* begin *

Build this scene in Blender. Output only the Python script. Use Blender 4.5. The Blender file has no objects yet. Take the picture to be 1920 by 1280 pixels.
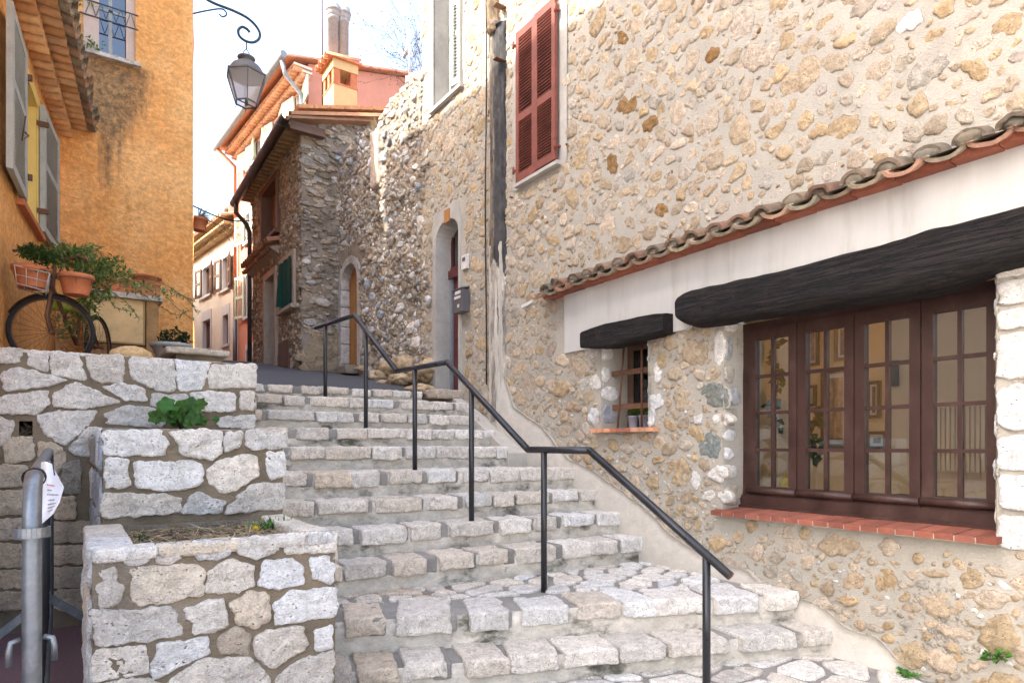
import bpy, math, random
from mathutils import Vector, noise
R = math.radians
random.seed(7)
sc = bpy.context.scene
COL = sc.collection
V = Vector
# ---------------------------------------------------------------- measured camera (pixels of the 1920x1280 photo -> rays)
F, V0, E = 1220.0, 835.0, 1.25
YAW = math.atan(0.68)
SN, CS = math.sin(YAW), math.cos(YAW)

def ray(u, v):
    a = (u - 960) / F
    return V((CS * a + SN, -SN * a + CS, (V0 - v) / F))
def onX(u, v, X):
    d = ray(u, v); return d * (X / d.x) + V((0, 0, E))
def onY(u, v, Y):
    d = ray(u, v); return d * (Y / d.y) + V((0, 0, E))
def onZ(u, v, Z):
    d = ray(u, v); return d * ((Z - E) / d.z) + V((0, 0, E))
def atd(u, v, z):
    return ray(u, v) * z + V((0, 0, E))
def onP(u, v, P, N):
    d = ray(u, v); c = V((0, 0, E)); return c + d * ((P - c).dot(N) / d.dot(N))

# ---------------------------------------------------------------- mesh builder
class MB:
    def __init__(s):
        s.v = []; s.f = []; s.c = []; s.m = []; s.sm = []
    def vert(s, p, c=(1, 1, 1, 1)):
        s.v.append((p[0], p[1], p[2])); s.c.append(c); return len(s.v) - 1
    def face(s, idx, mi=0, smooth=False):
        s.f.append(idx); s.m.append(mi); s.sm.append(smooth)
    def obox(s, c, ax, ay, az, hx, hy, hz, col=(1, 1, 1, 1), mi=0):
        c = V(c); ax = V(ax) * hx; ay = V(ay) * hy; az = V(az) * hz
        i = [s.vert(c + ax * a + ay * b + az * d, col) for a in (-1, 1) for b in (-1, 1) for d in (-1, 1)]
        for q in ((0, 1, 3, 2), (4, 6, 7, 5), (0, 4, 5, 1), (2, 3, 7, 6), (0, 2, 6, 4), (1, 5, 7, 3)):
            s.face([i[k] for k in q], mi)
    def box(s, x0, x1, y0, y1, z0, z1, col=(1, 1, 1, 1), mi=0):
        s.obox(((x0 + x1) / 2, (y0 + y1) / 2, (z0 + z1) / 2), (1, 0, 0), (0, 1, 0), (0, 0, 1),
               abs(x1 - x0) / 2, abs(y1 - y0) / 2, abs(z1 - z0) / 2, col, mi)
    def bar(s, p, q, w, h, up=(0, 0, 1), col=(1, 1, 1, 1), mi=0):
        p = V(p); q = V(q); d = q - p; L = d.length; d = d.normalized(); up = V(up)
        sd = d.cross(up)
        if sd.length < 1e-4: sd = d.cross(V((1, 0, 0)))
        sd.normalize(); u2 = sd.cross(d)
        s.obox((p + q) / 2, d, sd, u2, L / 2, w / 2, h / 2, col, mi)
    def prism(s, poly, vec, col=(1, 1, 1, 1), mi=0):
        vec = V(vec); n = len(poly)
        a = [s.vert(p, col) for p in poly]; b = [s.vert(V(p) + vec, col) for p in poly]
        s.face(a[::-1], mi); s.face(b, mi)
        for k in range(n): s.face([a[k], a[(k + 1) % n], b[(k + 1) % n], b[k]], mi)
    def tube(s, pts, r, n=10, col=(1, 1, 1, 1), closed=False, caps=True, mi=0, taper=None):
        pts = [V(p) for p in pts]; N = len(pts); rings = []; ref = None
        for k in range(N):
            if closed: t = pts[(k + 1) % N] - pts[k - 1]
            elif k == 0: t = pts[1] - pts[0]
            elif k == N - 1: t = pts[-1] - pts[-2]
            else: t = (pts[k + 1] - pts[k]).normalized() + (pts[k] - pts[k - 1]).normalized()
            t.normalize()
            if ref is None:
                ref = t.orthogonal().normalized()
            else:
                ref = (ref - t * ref.dot(t)); ref.normalize()
            b = t.cross(ref); sc_ = 1.0
            if 0 < k < N - 1 and not closed:
                cs = max(.5, t.dot((pts[k + 1] - pts[k]).normalized())); sc_ = 1.0
            rr = r if taper is None else r * (1 + (taper - 1) * k / (N - 1))
            rings.append([s.vert(pts[k] + (ref * math.cos(2 * math.pi * j / n) + b * math.sin(2 * math.pi * j / n)) * rr * sc_, col) for j in range(n)])
        for k in range(N if closed else N - 1):
            A = rings[k]; Bq = rings[(k + 1) % N]
            for j in range(n): s.face([A[j], A[(j + 1) % n], Bq[(j + 1) % n], Bq[j]], mi, True)
        if caps and not closed:
            s.face(rings[0][::-1], mi); s.face(rings[-1], mi)
    def lathe(s, base, prof, n=16, col=(1, 1, 1, 1), ax=(0, 0, 1), mi=0, smooth=True):
        base = V(base); ax = V(ax).normalized(); e1 = ax.orthogonal().normalized(); e2 = ax.cross(e1); rings = []
        for r, h in prof:
            rings.append([s.vert(base + ax * h + (e1 * math.cos(2 * math.pi * j / n) + e2 * math.sin(2 * math.pi * j / n)) * r, col) for j in range(n)])
        for A, Bq in zip(rings, rings[1:]):
            for j in range(n): s.face([A[j], A[(j + 1) % n], Bq[(j + 1) % n], Bq[j]], mi, smooth)
        s.face(rings[0][::-1], mi); s.face(rings[-1], mi)
    def grid(s, fn, nu, nv, mi=0, smooth=True):
        ids = []
        for i in range(nu + 1):
            row = []
            for j in range(nv + 1):
                p, c = fn(i / nu, j / nv); row.append(s.vert(p, c))
            ids.append(row)
        for i in range(nu):
            for j in range(nv): s.face([ids[i][j], ids[i + 1][j], ids[i + 1][j + 1], ids[i][j + 1]], mi, smooth)
    def build(s, name, mats, parent=None):
        me = bpy.data.meshes.new(name)
        off = V((0, 0, 0))
        p = parent
        while p is not None: off += p.location; p = p.parent
        vs = [(a - off.x, b - off.y, c - off.z) for a, b, c in s.v] if parent is not None else s.v
        me.from_pydata(vs, [], s.f)
        if not isinstance(mats, (list, tuple)): mats = [mats]
        for m in mats: me.materials.append(m)
        if len(mats) > 1: me.polygons.foreach_set('material_index', s.m)
        me.polygons.foreach_set('use_smooth', s.sm)
        at = me.color_attributes.new('Col', 'FLOAT_COLOR', 'POINT')
        at.data.foreach_set('color', [x for c in s.c for x in c])
        me.update()
        o = bpy.data.objects.new(name, me); COL.objects.link(o)
        if parent is not None: o.parent = parent
        return o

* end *

Up to and including the line with "d = ray(u, v); c", copy the data above from its first line. Skip pictures.

RESPONSE FOR THIS EXERCISE:
Build this scene in Blender. Output only the Python script. Use Blender 4.5. The Blender file has no objects yet. Take the picture to be 1920 by 1280 pixels.
import bpy, math, random
from mathutils import Vector, noise
R = math.radians
random.seed(7)
sc = bpy.context.scene
COL = sc.collection
V = Vector
# ---------------------------------------------------------------- measured camera (pixels of the 1920x1280 photo -> rays)
F, V0, E = 1220.0, 835.0, 1.25
YAW = math.atan(0.68)
SN, CS = math.sin(YAW), math.cos(YAW)

def ray(u, v):
    a = (u - 960) / F
    return V((CS * a + SN, -SN * a + CS, (V0 - v) / F))
def onX(u, v, X):
    d = ray(u, v); return d * (X / d.x) + V((0, 0, E))
def onY(u, v, Y):
    d = ray(u, v); return d * (Y / d.y) + V((0, 0, E))
def onZ(u, v, Z):
    d = ray(u, v); return d * ((Z - E) / d.z) + V((0, 0, E))
def atd(u, v, z):
    return ray(u, v) * z + V((0, 0, E))
def onP(u, v, P, N):
    d = ray(u, v); c = V((0, 0, E)); return c + d * ((P - c).dot(N) / d.dot(N))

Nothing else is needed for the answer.